[net.news.b] bug in control.c?

cfv@packet.UUCP (06/02/83)

I seem to have found a bug in the inews source module control.c. When I am
running as superuser (as defined by ROOTID in defs.h) and I want to globally
cancel an article created on my system by someone else, I was unable to do
so. When I tracked it down, in the function cancel() I found the following
code line:

if((uid==ROOTID||uid==0) && strncmp(msgng,"to.",3) == 0)
    su = 1;

What this does is check to see if your effective id (so su works) is ROOTID
or if your are root AND if the message is to 'to.*'. This means that unless
the message I am cancelling is going to 'to.foobar' superuser is never set
for the cancel command, so I cannot even cancel something out of general.

I have changed this to look like:

if((uid==ROOTID||uid==0))
    su = 1;

which removes the message group restriction. This may or may not be a problem
at your site, and it may not even be a bug (without it it doesn't seem to
work as advertised, but I am new to this software).

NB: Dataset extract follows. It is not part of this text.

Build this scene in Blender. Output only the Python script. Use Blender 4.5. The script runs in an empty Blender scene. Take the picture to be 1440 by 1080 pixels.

One final comment. I question the (uid==0) check for cancel privileges. If
I remember the documentation properly there is no notice that root has
su privileges, and a comment that superuser does not have to be root. In
many cases the person maintaining news will be the person on root, but I
don't believe it is guaranteed and I definitely don't think it is safe to
hard code superuser to root into the program and not document it because it
becomes possible for a non-privileged root to accidently cancel someone
elses message without knowing it or even realizing he is privileged. I have't
pulled this check out of my system yet, but I would like to hear someone
justify it or tell me that my analysis is incorrect.

chuck
ucbvax!amd70!packet!cfv

ka@spanky.UUCP (06/03/83)

If you didn't write an article, you can still delete it on your machine
if you are the netnews administrator, but you can't delete it on other
people's machines.  This seems fairly reasonable to me.  As for your
"non-privileged root":  if you log in as root on UNIX you can do *anything*;
that is the whole point of a root login.  If somebody just wants to read
news they can do it without being logged in as root.